Ma, chiarita la dottrina, io credo che ci sia da rettificare anche qualcos’altro e cioè l’atteggiamento interiore, la psicologia di noi credenti. Che contrasto tra l’atteggiamento di Giosuè e quello di Mosè, nella prima lettura, e tra l’atteggiamento di Giovanni e quello di Cristo, nel brano evangelico. In entrambi i casi, i discepoli si mostrano gelosi, sono esclusivisti; ragionano con lo schema: “Chi non è con noi, è contro di noi”; i maestri invece -Mosè e Gesù – ragionano con un altro schema: “Chi non è contro di noi, è con noi”.
Quello che posso capire, ma che non posso condividere, è un certo mal celato disappunto nel vedere cadere ogni privilegio e ogni vantaggio del credente in Cristo: “Allora a che serve fare i bravi cristiani…?” Dovremmo al contrario rallegrarci immensamente di fronte a queste nuove aperture della teologia cattolica. Sapere che anche i nostri fratelli di fuori, hanno almeno la possibilità di salvarsi! Cosa c’è di più liberante e che cosa conferma meglio la infinita generosità di Dio? Dovremmo fare nostro, tutti quanti, il desiderio di Mosè: “Volesse Dio dare a tutti il suo Spirito!”.
Ma voglio dire qual è, a mio parere, quello che può essere di ostacolo a noi credenti nell’accettare questa visione più ampia e positiva della salvezza. In noi prevale spesso una visione in cui la religione è fondamentalmente una questione di doveri da compiere, di meriti da acquisire e di ricompense da ottenere. Allora sì che diventa difficile accettare di essere messi su un piede di parità con chi non ha fatto nulla di tutto questo. È la critica che muovono gli operai della prima ora al padrone della vigna, vedendolo dare la stessa paga a quelli dell’undicesima ora: “Questi ultimi hanno lavorato un’ora soltanto e li hai trattati come noi, che abbiamo sopportato il peso della giornata e il caldo” (Matteo 20, 12).
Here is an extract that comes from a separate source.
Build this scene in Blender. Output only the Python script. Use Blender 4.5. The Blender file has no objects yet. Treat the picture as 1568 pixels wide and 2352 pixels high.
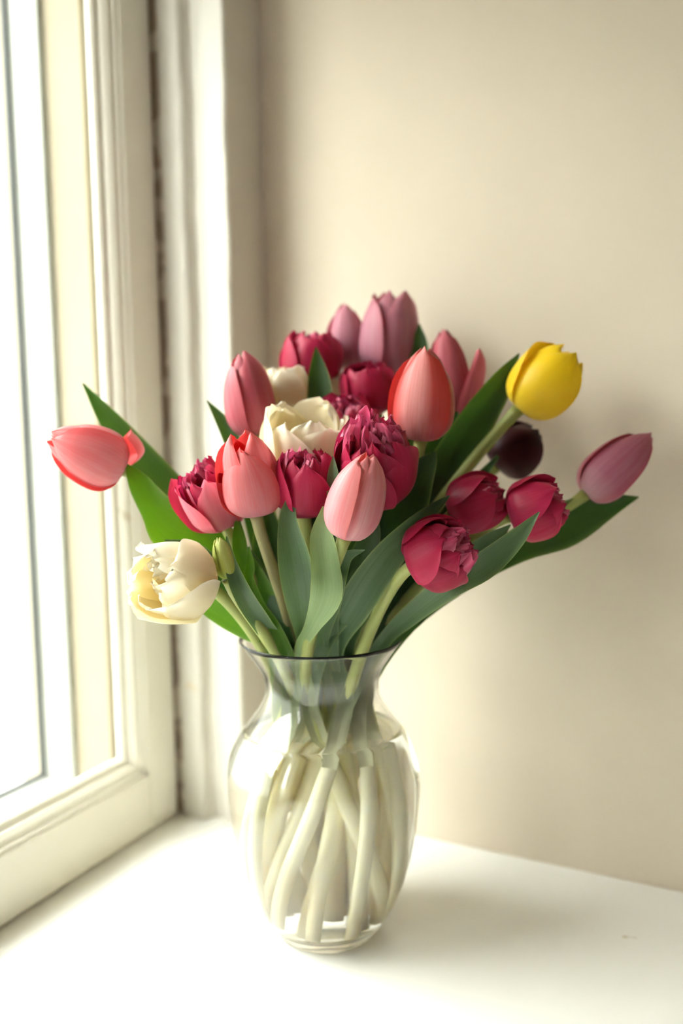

Ma il cristianesimo non è primariamente una questione di doveri da compiere e di pesi da portare. È grazia, è dono. Non è qualcosa che noi facciamo per Dio, ma è qualcosa che Dio ha fatto per noi. È una grazia e un privilegio immenso aver conosciuto da vicino Cristo, il suo Vangelo, il suo amore. Per cui dovremmo compiangere ed essere pieni di compassione per chi non ha avuto in vita questo privilegio, non invidiarli o essere gelosi.
Qualcuno si domanderà: allora dobbiamo lasciare ognuno tranquillo nella sua convinzione, non evangelizzare più, non promuovere la fede in Cristo e l’adesione alla Chiesa, dal momento che ci si può salvare anche in altri modi? Non proprio. Dobbiamo farlo, come diceva san Pietro, “con dolcezza e rispetto“, ma non dobbiamo lasciare “tranquillo” proprio nessuno, se per tranquillo si intende indifferente. Solo dovremmo far leva più su un motivo positivo che su quello negativo. Quello negativo è: “Credete in Gesù, perché chi non crede in lui sarà condannato in eterno”; il motivo positivo è: “Credete in Gesù, perché è meraviglioso credere in lui, conoscerlo, averlo accanto come Salvatore, nella vita e nella morte”.